There were boxes to the side, and I stacked a few on top of each other and climbed on in there. As I did, I said a quiet prayer that no one would throw trash down the chute while I was in there. I quickly grabbed my keys and had to pile a couple of bags on top of each other to get back out. IT WAS SO DISGUSTING. Then I rushed back upstairs to shower for the second time that morning and change clothes. (Side note: It’s amusing to me how everyone I’ve told this story to has asked me if I showered after. I didn’t realize I gave off such a vibe of not caring about my sanitation.)

As I scurried off to work, I just kept thinking, Surely the day can only go up from here, and while I was in the dumpster (a phrase I never thought I’d say), I had thought, Is this really my life right now?

This wasn’t my original outfit.
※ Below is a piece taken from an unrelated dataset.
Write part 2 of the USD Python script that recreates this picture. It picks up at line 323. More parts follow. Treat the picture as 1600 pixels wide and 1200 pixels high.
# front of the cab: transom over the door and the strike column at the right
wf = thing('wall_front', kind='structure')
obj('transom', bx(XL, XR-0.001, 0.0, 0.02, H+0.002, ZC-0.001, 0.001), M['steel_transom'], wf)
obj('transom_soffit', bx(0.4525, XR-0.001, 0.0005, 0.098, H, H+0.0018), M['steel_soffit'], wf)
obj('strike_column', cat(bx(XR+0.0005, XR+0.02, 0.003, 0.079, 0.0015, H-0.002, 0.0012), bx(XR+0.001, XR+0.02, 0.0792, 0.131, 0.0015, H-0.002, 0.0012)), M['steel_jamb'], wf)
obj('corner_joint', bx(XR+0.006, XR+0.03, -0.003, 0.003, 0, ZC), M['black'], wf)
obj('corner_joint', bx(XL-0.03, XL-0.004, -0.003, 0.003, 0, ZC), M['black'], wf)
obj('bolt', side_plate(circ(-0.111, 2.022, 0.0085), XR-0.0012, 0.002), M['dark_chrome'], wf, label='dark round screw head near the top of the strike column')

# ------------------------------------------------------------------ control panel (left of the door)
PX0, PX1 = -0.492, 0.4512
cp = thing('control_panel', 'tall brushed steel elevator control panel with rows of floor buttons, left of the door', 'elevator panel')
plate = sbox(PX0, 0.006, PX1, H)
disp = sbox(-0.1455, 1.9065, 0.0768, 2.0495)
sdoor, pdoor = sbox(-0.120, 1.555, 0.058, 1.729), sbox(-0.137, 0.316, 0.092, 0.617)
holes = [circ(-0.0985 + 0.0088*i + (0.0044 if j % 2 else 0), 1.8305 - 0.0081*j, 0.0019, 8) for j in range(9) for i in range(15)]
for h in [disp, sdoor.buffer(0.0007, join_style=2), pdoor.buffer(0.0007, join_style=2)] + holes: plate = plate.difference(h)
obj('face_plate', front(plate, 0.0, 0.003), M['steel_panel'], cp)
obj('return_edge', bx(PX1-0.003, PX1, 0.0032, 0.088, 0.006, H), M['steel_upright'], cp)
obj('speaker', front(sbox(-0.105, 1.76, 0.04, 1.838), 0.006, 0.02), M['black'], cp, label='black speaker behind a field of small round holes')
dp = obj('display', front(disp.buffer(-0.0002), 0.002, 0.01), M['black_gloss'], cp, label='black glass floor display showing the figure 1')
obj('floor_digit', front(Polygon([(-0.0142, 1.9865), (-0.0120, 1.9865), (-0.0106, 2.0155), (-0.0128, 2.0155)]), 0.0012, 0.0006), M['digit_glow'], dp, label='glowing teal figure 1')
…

And this is pretty much how I felt all day long.

Life is rough sometimes. There are going to be times when we are down in the dumps (maybe not literally like I was) and feel like our situations can’t get any worse than they actually are. Whether it’s been from heartache, ongoing kidney issues, or trying to figure my life out, I’ve had a lot of dumpster days in the past year. It’s yucky, and it’s stuff you want to run far, far away from and not have to deal with ever again.

But sometimes a period when you feel like you’re in a heaping pile of garbage actually leads to better things than you would have imagined. For me, not only did I get my keys back, but I wasn’t really thrilled with the original outfit I was wearing, and I ended up having to change. I also learned a lesson in paying more attention to even the little things when I let myself get lost in my seemingly endless thoughts. I tossed something very important down that trash chute, and I would never want to be so careless and caught up in my own stuff that I become the cause of someone else feeling down in the dumps.

And this whole experience made me feel more sympathy for others. Some people literally dig through trash on a daily basis, and others are more figuratively in their own dumpsters. We don’t know the stories of all of the people we encounter, but it’s important to remember that they could be facing really tough situations or going through extremely difficult times. And often the only thing we can do is show them love—even if that’s simply through smiles or kind words or being present.

We’re going to have wonderful days, and we’re going to have days we just want to end. I would never wish dumpster days on anyone, but I know they’re going to happen. The good news, though, is that a dumpster is not actually meant for humans, so you will make it out of there someday. And finally climbing out of a garbage bin filled with what’s causing you pain and an array of emotions you don’t want is a beautiful thing.

Especially when you actually get what you were hoping for when you ended up in there.